多仁 照廣

税務大学校租税資料室
研究調査員


はじめに

 検地は、いうまでもなく江戸時代の租税の基礎であった。それは土地丈量であったばかりでなく、検地帳に名請されることにより、租税の負担者とされ、「本百姓」として公権力に認められた農民と看做される、幕藩制社会基礎をなすものでもあった。また、日本近代資本主義の基礎を形成したと評価される明治6年よりの地租改正も、太閤検地とそれに続く江戸時代の検地によって、地租が創定されていたが故に、「改正」事業であった。

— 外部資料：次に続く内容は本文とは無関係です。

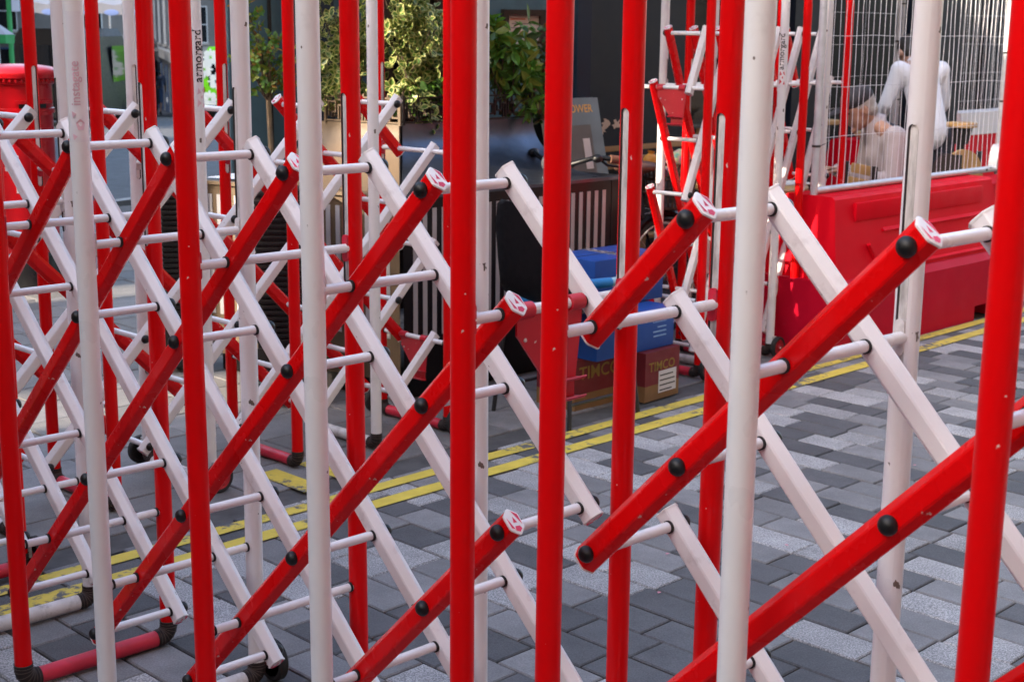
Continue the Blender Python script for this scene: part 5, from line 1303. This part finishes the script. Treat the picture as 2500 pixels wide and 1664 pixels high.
def person(label, loc, rz, J, shirt, trouser, hair, cap=None, sleeves='long', vox=.0085, shoe=None, bag=None, extra=None):
    r = empty('person', label, 'person', tuple(loc), rz)
    V = {k: Vector(v) for k, v in J.items()}
    b = MB()
    hd = V['head']; hdir = V['face'].normalized(); hup = V['hup'].normalized(); hs = hup.cross(hdir).normalized()
    X = frame(hd, hdir, hs, hup)
    b.ellipsoid((-.006, 0, .025), (.098, .076, .105), 0, 16, 12, X); b.ellipsoid((.034, 0, -.045), (.058, .058, .075), 0, 14, 10, X)
    b.ellipsoid((.098, 0, -.012), (.020, .014, .026), 0, 10, 8, X); b.ellipsoid((.088, 0, -.062), (.016, .024, .011), 0, 10, 8, X); b.ellipsoid((.075, 0, -.105), (.026, .026, .022), 0, 10, 8, X)
    for s in (-1, 1): b.ellipsoid((-.012, s * .079, -.008), (.022, .012, .036), 0, 10, 8, X)
    capsule(b, V['neck'], hd + X.to_3x3() @ Vector((-.025, 0, -.05)), .058, .052)
    capsule(b, V['pelvis'], V['waist'], .125, .115); capsule(b, V['waist'], V['chest'], .115, .125); capsule(b, V['chest'], V['neck'], .11, .06)
    for s in 'LR':
        capsule(b, V['chest'], V['sho' + s], .09, .055); capsule(b, V['neck'], V['sho' + s], .05, .05)
        capsule(b, V['sho' + s], V['elb' + s], .052, .040); capsule(b, V['elb' + s], V['wri' + s], .040, .027)
        fd = V['wri' + s] - V['elb' + s]; pn = V.get('palm' + s, Vector((0, 0, -1))); sd_ = fd.cross(pn) * (1 if s == 'L' else -1)
        hand(b, V['wri' + s], fd, pn, sd_, J.get('curl', (0.5,))[0] if 'curl' in J else .5)
        capsule(b, V['pelvis'], V['hip' + s], .11, .095); capsule(b, V['hip' + s], V['kne' + s], .085, .056); capsule(b, V['kne' + s], V['ank' + s], .055, .036)
        capsule(b, V['ank' + s], V['toe' + s], .038, .032)
    body = fused(b, 'body', SKIN, r, vox)
    e = MB()
    for s in (-1, 1): e.ellipsoid((.086, s * .030, .012), (.010, .012, .007), 0, 8, 6, X)
    e.build('eyes', mat('eye_dark', (.03, .02, .015), .2), r, 60)
    g = .016
    b = MB(); capsule(b, V['pelvis'], V['waist'], .128 + g, .118 + g); capsule(b, V['waist'], V['chest'], .118 + g, .126 + g)
    capsule(b, V['chest'], V['neck'], .11 + g, .060 + g * .9)
    for s in 'LR':
        capsule(b, V['chest'], V['sho' + s], .09 + g, .058 + g); capsule(b, V['sho' + s], V['elb' + s], .054 + g, .042 + g)
        if sleeves == 'long': capsule(b, V['elb' + s], V['elb' + s].lerp(V['wri' + s], .9), .042 + g, .032 + g)
    fused(b, 'shirt', shirt, r, .011, 3)
    b = MB(); capsule(b, V['pelvis'], V['pelvis'].lerp(V['waist'], .5), .128 + g * .6, .12 + g * .6)
    for s in 'LR':
        capsule(b, V['pelvis'], V['hip' + s], .115 + g * .6, .10 + g); capsule(b, V['hip' + s], V['kne' + s], .088 + g, .060 + g)
        if trouser[1] > .5: capsule(b, V['kne' + s], V['kne' + s].lerp(V['ank' + s], .93), .060 + g, .045 + g)
    fused(b, 'trousers', trouser[0], r, .011, 3)
    for s in 'LR':
        b = MB(); capsule(b, V['ank' + s] - Vector((0, 0, .02)), V['toe' + s], .046, .040); fused(b, 'shoe', shoe or IRON, r, .01, 2)
    b = MB(); nv = (V['head'] - V['neck']).normalized(); q0 = V['neck'] - nv * .01
    a_ = nv.orthogonal().normalized(); b_ = nv.cross(a_); b.tube([q0 + (a_ * math.cos(u_) + b_ * math.sin(u_)) * .066 for u_ in [2 * PI * i / 16 for i in range(17)]], .018, 8, cap=False); b.build('collar', shirt, r, 60)
    if hair:
        b = MB(); b.ellipsoid((-.022, 0, .045), (.100, .086, .098), 0, 18, 12, X); b.ellipsoid((-.06, 0, -.02), (.058, .074, .062), 0, 14, 10, X)
        fused(b, 'hair', hair, r, .01, 2)
    if cap:
        b = MB(); b.ellipsoid((-.010, 0, .075), (.112, .095, .075), 0, 20, 12, X); fused(b, 'cap', cap, r, .009, 2)
        b = MB(); b.ellipsoid((.125, 0, .052), (.075, .075, .010), 0, 18, 8, X); b.build('cap_peak', cap, r, 60)
    if extra: extra(r, V)
    return r
SH1 = mat('pale_mauve_shirt', (0.46, 0.40, 0.41), 0.85, var=0.12, vscale=9); SH2 = mat('white_shirt', (0.78, 0.78, 0.84), 0.8, var=0.04, vscale=7)
DEN = mat('dark_trousers', (0.03, 0.034, 0.05), 0.8, var=0.2, vscale=9); JEAN = mat('blue_shorts', (0.06, 0.11, 0.22), 0.85, var=0.15, vscale=9); SLATE = mat('slate_blue_shirt', (0.10, 0.12, 0.18), 0.85)
GREYH = mat('grey_hair', (0.42, 0.39, 0.36), 0.8, var=0.2, vscale=60, bump=.5); DARKH = mat('dark_hair', (0.02, 0.016, 0.013), 0.6, bump=.4); CAPM = mat('charcoal_cap', (0.035, 0.032, 0.04), 0.85, var=0.2, vscale=20)
# seated man: local +x is where he faces
def bag_strap(r, V):
    b = MB(); c = V['chest']
    b.tube([V['shoR'] + Vector((.07, .07, .07)), V['shoR'] + Vector((-.02, .06, .085)), c + Vector((-.14, .02, .10)), c + Vector((-.165, .08, -.12)), V['waist'] + Vector((-.14, .13, .02))], .021, 8); b.build('bag_strap', DEN, r, 50)
hp = at_v(2098, 258, 4.98)
Js = dict(pelvis=(0, 0, .52), waist=(-.01, 0, .72), chest=(.05, 0, .95), neck=(.14, 0, 1.12), head=(.25, 0, 1.21), face=(.90, 0, -.43), hup=(.43, 0, .90),
          shoL=(.08, .19, 1.05), shoR=(.08, -.19, 1.05), elbL=(.10, .25, .77), elbR=(.10, -.25, .77), wriL=(.33, .13, .82), wriR=(.33, -.13, .82), palmL=(0, 0, -1), palmR=(0, 0, -1),
          hipL=(.02, .10, .50), hipR=(.02, -.10, .50), kneL=(.42, .15, .50), kneR=(.42, -.15, .50), ankL=(.38, .15, .09), ankR=(.38, -.15, .09), toeL=(.52, .16, .04), toeR=(.52, -.16, .04))
ph = math.radians(188)
hl = R(ph, 'Z') @ Vector(Js['head'])
person('seated man in a charcoal cap and pale shirt bending over the table', (hp.x - hl.x, hp.y - hl.y, hp.z - 1.235), ph, Js, SH1, (DEN, 1), GREYH, CAPM, extra=bag_strap)
stm = empty('low_stool', 'low black stool under the seated man', 'stool', (hp.x - hl.x, hp.y - hl.y, 0))
b = MB(); b.lathe([(0, .36), (.17, .36), (.18, .37), (.18, .39), (.17, .40), (0, .40)], 24); b.build('seat', IRON, stm, 40)
for k in range(4):
    a = PI / 4 + PI / 2 * k; b = MB(); b.tube([(.12 * math.cos(a), .12 * math.sin(a), .36), (.17 * math.cos(a), .17 * math.sin(a), 0)], .012, 8); b.build('leg', IRON, stm, 40)
# standing man bending forward, seen between the posts
Jt = dict(pelvis=(0, 0, .92), waist=(.05, 0, 1.06), chest=(.17, 0, 1.28), neck=(.28, 0, 1.43), head=(.40, 0, 1.52), face=(.85, 0, -.53), hup=(.53, 0, .85),
          shoL=(.20, .18, 1.39), shoR=(.20, -.18, 1.39), elbL=(.25, .25, 1.13), elbR=(.25, -.25, 1.13), wriL=(.40, .24, .96), wriR=(.40, -.24, .96), palmL=(0, 0, -1), palmR=(0, 0, -1),
          hipL=(0, .10, .90), hipR=(0, -.10, .90), kneL=(.03, .12, .50), kneR=(.03, -.12, .50), ankL=(0, .13, .09), ankR=(0, -.13, .09), toeL=(.13, .14, .04), toeR=(.13, -.14, .04))
sp_ = at_v(2278, 200, 5.75)
person('standing man in a white shirt bending away behind the white post', (sp_.x, sp_.y, .02), math.radians(105), Jt, SH2, (DEN, 1), DARKH)
bt = empty('bar_table', 'tall bar table that the standing man leans on', 'table', (sp_.x - .17, sp_.y + .60, 0))
b = MB(); b.lathe([(0, .86), (.26, .86), (.27, .87), (.27, .89), (.26, .90), (0, .90)], 32); b.build('table_top', PINE, bt, 40)
b = MB(); b.tube([(0, 0, .02), (0, 0, .86)], .035, 12); b.lathe([(.22, 0), (.22, .02), (.05, .05)], 24); b.build('pedestal', IRON, bt, 40)
# man walking away on the cross street
Jw = dict(pelvis=(0, 0, .92), waist=(.01, 0, 1.08), chest=(.02, 0, 1.30), neck=(.02, 0, 1.48), head=(.04, 0, 1.62), face=(1, 0, -.05), hup=(.05, 0, 1),
          shoL=(.02, .20, 1.42), shoR=(.02, -.20, 1.42), elbL=(-.06, .26, 1.14), elbR=(.06, -.26, 1.14), wriL=(.03, .27, .90), wriR=(.20, -.25, .94), palmL=(0, -1, 0), palmR=(0, 1, 0),
          hipL=(0, .09, .90), hipR=(0, -.09, .90), kneL=(.16, .10, .50), kneR=(-.06, -.10, .50), ankL=(.14, .10, .08), ankR=(-.26, -.10, .14), toeL=(.28, .11, .04), toeR=(-.16, -.11, .05))
wp = at_y(386, 240, 55)
person('man in a slate blue shirt and shorts walking away down the cross street', (wp.x, 55, zfar(55)), math.radians(95), Jw, SLATE, (JEAN, 0), DARKH, sleeves='short', vox=.012)

# a few fallen petals on the setts
rnd = random.Random(4); PET = mat('pink_petal', (0.55, 0.2, 0.24), 0.7)
pmsh = MB(); pmsh.add(leaf_pts(.016, .011, .003), [(0, 1, 2, 3, 4), (0, 4, 5, 6, 7)]); pmsh = pmsh.mesh('fallen_petal', [PET], 0)
for px, py, lb in ((1497, 1330, 'tiny pink petal on the setts right of the lower red bar end'), (1625, 1352, 'small pink petal between two white lattice bars'), (1925, 1331, 'pink petal on a dark sett right of the front white post'),
               (1606, 1447, 'lone pink petal on the dark setts below the short white bar'), (2230, 1135, 'pale pink petal on the setts near the far white post'), (1318, 1480, 'pink petal between the two middle red posts')):
    d = ray(px, py); P = Vector((0, 0, CAMH)) + d * ((.006 - CAMH) / d.z)
    tag(inst('fallen_petal', pmsh, None, T(*P) @ R(rnd.uniform(0, 6), 'Z')), lb, 'petal', 'petals on the setts')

現在、税務大学校租税資料室の展示室には、江戸時代の検地の具体的様子を見ることのできる図と、地租改正の実際を知ることのできる図が展示されている。いずれも複製品であり、前者の江戸時代の図は、信濃国筑摩郡神戸村の役人であった丸山角之丞が、天保5年(1834)に画いたもので、現物は神奈川県藤沢市文書館に寄託されている。後者の「文明開化地租改正地面測量改之図」は、明治9年(1876)に、秋田県第7大区(雄勝郡)地租改正総代茂木亀六が、土地丈量をしている自身を措かせたものといわれ、現物は秋田県立博物館に所蔵されている。
この2つの図を見較べると、服装や道具に多少違いはあるものの、十字見切法など測量技術においてはあまり変わらない。しかし、地租改正の方は民間人のみによって行われている点が最も違う。

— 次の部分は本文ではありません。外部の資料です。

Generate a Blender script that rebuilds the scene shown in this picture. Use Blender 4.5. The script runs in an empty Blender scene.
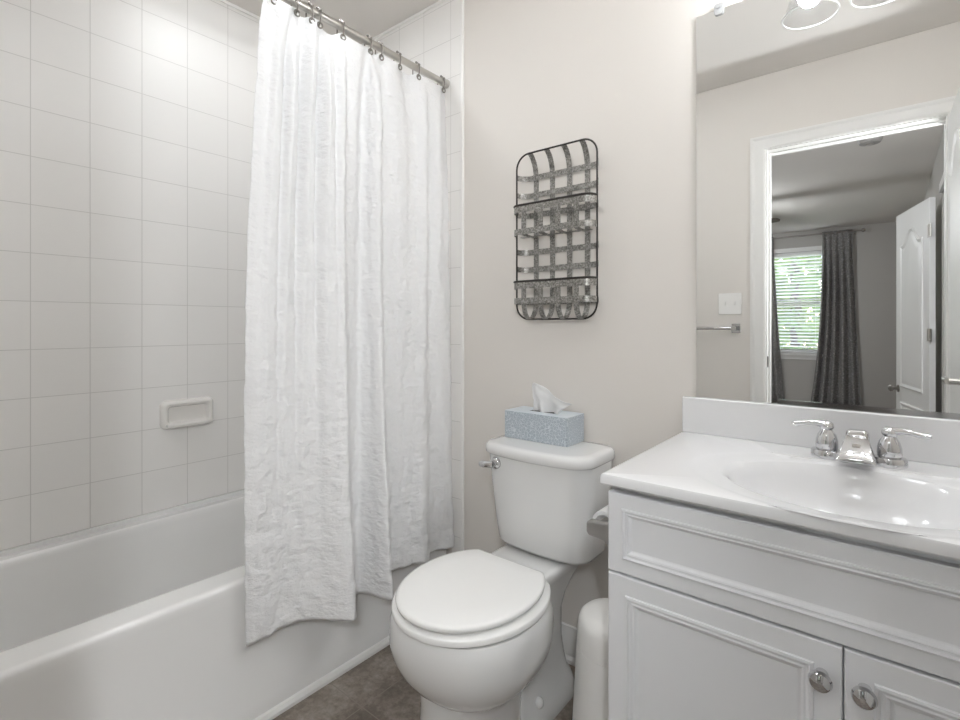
import bpy, bmesh, math, random
from mathutils import Vector, Matrix, noise
random.seed(7)
SC = bpy.context.scene
COL = SC.collection
PI = math.pi
R = math.radians

# ------------------------------------------------------------------ camera, world, sun, exposure
ZC = 1.12
cd = bpy.data.cameras.new('camera'); cam = bpy.data.objects.new('camera', cd); COL.objects.link(cam)
cam.location = (0, 0, ZC)
cam.rotation_euler = (PI/2, 0, math.atan2(410, 504))
cd.sensor_width = 36; cd.lens = 36*504/960.0; cd.shift_y = -35/960.0
cd.clip_start = 0.02; cd.clip_end = 200
SC.camera = cam

w = bpy.data.worlds.new('world'); SC.world = w; w.use_nodes = True
wn = w.node_tree; wn.nodes.clear()
sky = wn.nodes.new('ShaderNodeTexSky'); sky.sky_type = 'NISHITA'; sky.sun_elevation = R(38); sky.sun_rotation = R(150)
sky.sun_disc = False
bg = wn.nodes.new('ShaderNodeBackground'); bg.inputs['Strength'].default_value = 0.9
wo = wn.nodes.new('ShaderNodeOutputWorld')
wn.links.new(sky.outputs[0], bg.inputs[0]); wn.links.new(bg.outputs[0], wo.inputs[0])
sl = bpy.data.lights.new('sun', 'SUN'); so = bpy.data.objects.new('sun', sl); COL.objects.link(so)
so.location = (0, -20, 20); so.rotation_euler = (R(48), 0, R(-25)); sl.energy = 5; sl.angle = R(1)

SC.view_settings.view_transform = 'Standard'; SC.view_settings.look = 'None'
SC.view_settings.exposure = 0.52; SC.view_settings.gamma = 1.0; SC.view_settings.use_curve_mapping = False
SC.cycles.max_bounces = 16; SC.cycles.diffuse_bounces = 10; SC.cycles.glossy_bounces = 6
SC.cycles.transparent_max_bounces = 12
SC.cycles.sample_clamp_indirect = 6
LC = (0.935, 0.970, 1.0)   # lamp colour
BULB = 88.0
SCONCE_FILL = 430.0    # added unseen fill beside the doorway, brightens the curtain and tub
GLOBE_FILL = 20.0      # added unseen fill on the right wall, brightens the curtain
BED_FILL = 16.0     # added unseen fill outside the doorway, brightens the cabinet front        
FAN_FILL = 240.0  # strength of the light added to the fan to brighten the bedroom
DOME_FILL = 8.0       # added unseen fill under the bathroom ceiling
TUB_FILL = 48.0    # added unseen fill over the tub, brightens the tile

# ------------------------------------------------------------------ materials
def newmat(name):
    m = bpy.data.materials.new(name); m.use_nodes = True
    nt = m.node_tree; b = nt.nodes['Principled BSDF']
    return m, nt, b
def P(name, col, rough=0.5, metal=0.0, coat=0.0, spec=0.5):
    m, nt, b = newmat(name)
    b.inputs['Base Color'].default_value = (*col, 1); b.inputs['Roughness'].default_value = rough
    b.inputs['Metallic'].default_value = metal; b.inputs['Coat Weight'].default_value = coat
    b.inputs['Coat Roughness'].default_value = 0.05
    b.inputs['Specular IOR Level'].default_value = spec
    return m
def pos(nt):
    g = nt.nodes.new('ShaderNodeNewGeometry'); return g.outputs['Position']
def noise_node(nt, vec, scale, detail=3, rough=0.5):
    n = nt.nodes.new('ShaderNodeTexNoise'); n.inputs['Scale'].default_value = scale
    n.inputs['Detail'].default_value = detail; n.inputs['Roughness'].default_value = rough
    nt.links.new(vec, n.inputs['Vector']); return n.outputs['Fac']
def ramp(nt, fac, stops):
    r = nt.nodes.new('ShaderNodeValToRGB'); e = r.color_ramp.elements
    e[0].position, e[0].color = stops[0][0], (*stops[0][1], 1)
    e[1].position, e[1].color = stops[-1][0], (*stops[-1][1], 1)
    for p, c in stops[1:-1]:
        k = e.new(p); k.color = (*c, 1)
    nt.links.new(fac, r.inputs['Fac']); return r.outputs['Color']
def bump(nt, b, h, strength, dist=0.002):
    n = nt.nodes.new('ShaderNodeBump'); n.inputs['Strength'].default_value = strength
    n.inputs['Distance'].default_value = dist
    nt.links.new(h, n.inputs['Height']); nt.links.new(n.outputs['Normal'], b.inputs['Normal'])
def objco(nt):
    t = nt.nodes.new('ShaderNodeTexCoord'); return t.outputs['Object']
def mapped(nt, vec, scale=(1, 1, 1), loc=(0, 0, 0), rot=(0, 0, 0)):
    n = nt.nodes.new('ShaderNodeMapping'); n.inputs['Scale'].default_value = scale
    n.inputs['Location'].default_value = loc; n.inputs['Rotation'].default_value = rot
    nt.links.new(vec, n.inputs['Vector']); return n.outputs['Vector']

def paint(name, col, rough=0.6, bs=0.12):
    m, nt, b = newmat(name); v = pos(nt)
    f = noise_node(nt, v, 3.0, 2)
    nt.links.new(ramp(nt, f, [(0.3, tuple(c*0.985 for c in col)), (0.7, col)]), b.inputs['Base Color'])
    b.inputs['Roughness'].default_value = rough
    bump(nt, b, noise_node(nt, v, 260, 2), bs, 0.001)
    return m
def tiles(name, axis, o_u, o_v, size, col, grout, rough):
    m, nt, b = newmat(name)
    sx = nt.nodes.new('ShaderNodeSeparateXYZ'); nt.links.new(pos(nt), sx.inputs[0])
    cx = nt.nodes.new('ShaderNodeCombineXYZ')
    for k, (src, off) in enumerate(((axis[0], o_u), (axis[1], o_v))):
        a = nt.nodes.new('ShaderNodeMath'); a.operation = 'SUBTRACT'; a.inputs[1].default_value = off - size*40
        nt.links.new(sx.outputs['XYZ'.index(src)], a.inputs[0]); nt.links.new(a.outputs[0], cx.inputs[k])
    br = nt.nodes.new('ShaderNodeTexBrick'); br.offset = 0; br.squash = 1
    br.inputs['Scale'].default_value = 1; br.inputs['Brick Width'].default_value = size
    br.inputs['Row Height'].default_value = size; br.inputs['Mortar Size'].default_value = 0.0014
    br.inputs['Mortar Smooth'].default_value = 0.3
    br.inputs['Color1'].default_value = (*col, 1); br.inputs['Color2'].default_value = (*[c*0.985 for c in col], 1)
    br.inputs['Mortar'].default_value = (*grout, 1)
    nt.links.new(cx.outputs[0], br.inputs['Vector'])
    nt.links.new(br.outputs['Color'], b.inputs['Base Color'])
    b.inputs['Roughness'].default_value = rough
    iv = nt.nodes.new('ShaderNodeMath'); iv.operation = 'SUBTRACT'; iv.inputs[0].default_value = 1
    nt.links.new(br.outputs['Fac'], iv.inputs[1])
    bump(nt, b, iv.outputs[0], 0.5, 0.001)
    return m, nt, b, br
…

丸山角之丞の手になる検地の図は、北島正元編『土地制度史』2(山川出版社)の口絵に掲載された、信濃国筑摩郡今井村高山三千彦文書の天保5年「検地仕法御請証文」中の図と同じである。
しかし、この高山文書中の図と丸山角之丞の「検地仕法」の図と比べると、高山文書にあるわく持が「検地仕法」にはないが、「検地仕法」の図の方が、図そのもののまとまりがよく、また、高山文書の図にはない、縄引きが検地仕法」の図にはある。
この度、この「検地仕法」を紹介するのは、『土地制度史』2の出版時点で、江戸幕府による検地の実況を記録した唯一の図とされた、天保5年の今井村と古見村の係争地に対する検地の図は、神戸村丸山文書にある「検地仕法」の図の方が優れていると考えられること。この図の複製が、藤沢市文書館ならびに原蔵老の丸山久子氏(元成城大学教授)の御好意により、租税資料室の調査活動の成果の一つとして、展示室に掲示されたこと。また、いわばこの再発見が契機となり、江戸時代の検地の図を代表するものとして、吉川弘文館発行の『国史大辞典』第5巻に収載されたことによる。
併せて、角之丞が、弘化2年(1845)に行われた検地を記録した史料の文中に、農民の検地に対する本音が吐露されているので、 これも紹介したい。